A palavra «jogo» é constantemente empregue na linguagem corrente designando situações, comportamentos e actividades de múltipla natureza. Esta utilização tão frequente do termo, como que lhe retirou muito do significado que deve assumir no campo da educação, em especial na educação da criança e do adolescente. Evidentemente que, tal como todo o processo educativo, exige uma adaptação sistemática em termos pedagógicos e científicos ao processo evolutivo da maturação. Sem que tal aconteça, estaremos na presença de um novo erro.
De acordo com esta perspectiva, o jogo constitui uma experiência complexa, apesar de se mostrar com uma espontaneidade e uma simplicidade aparentes, que leva a considerá-lo como algo desprezível e até contrário à educação formal da criança. «As crianças não vão à escola para jogarem, mas para aprenderem» – eis o que ouvimos ao longo de muitos anos de acção educativa. Trata-se de mais um erro que prejudica profundamente os pequenos seres em crescimento.
Na realidade, no jogo activo a criança integra num mesmo processo a actividade motora (o movimento), os seus processos cognitivos (o desenvolvimento do cérebro), a sua afectividade (as emoções), as suas representações (conhecimentos, curiosidades e gostos), a sua relação com os outros (lógicas inter-relacionais e intra-psíquicas) e a descoberta do meio ambiente em que evolui. Contudo, é importante tomar em consideração que em cada estádio da evolução, a presença do educador é essencial para garantir plenamente a expressão destes aspectos fundamentais que o jogo pode assumir. Isto sem menosprezar ou impedir a concretização do jogo livre, realizado pela criança dentro do seu grupo de pares.

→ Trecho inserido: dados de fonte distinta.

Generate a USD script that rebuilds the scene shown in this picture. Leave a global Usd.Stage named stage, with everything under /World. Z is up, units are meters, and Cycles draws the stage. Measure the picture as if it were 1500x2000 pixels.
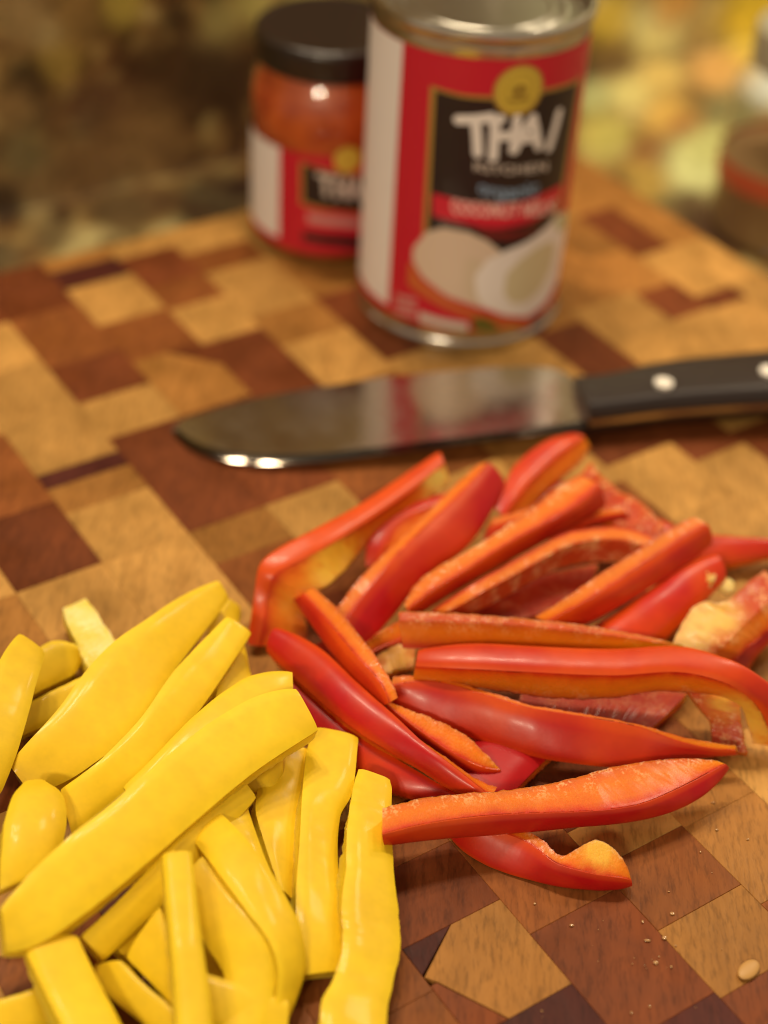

Muitos são os obstáculos que se opõem à concretização deste extraordinário processo existencial. É questão que merece a nossa melhor atenção, especialmente quando se toma em consideração que dentro da escola do 1º Ciclo do Ensino Básico, os dados científicos disponíveis apontam para a necessidade de o aluno ter dois períodos diários de actividade activa jogada, de pelo menos 50 minutos cada, dentro da sua escola. Em relação às idades anteriores, o jogo, sob as suas diferentes formas, deve constituir a actividade predominante.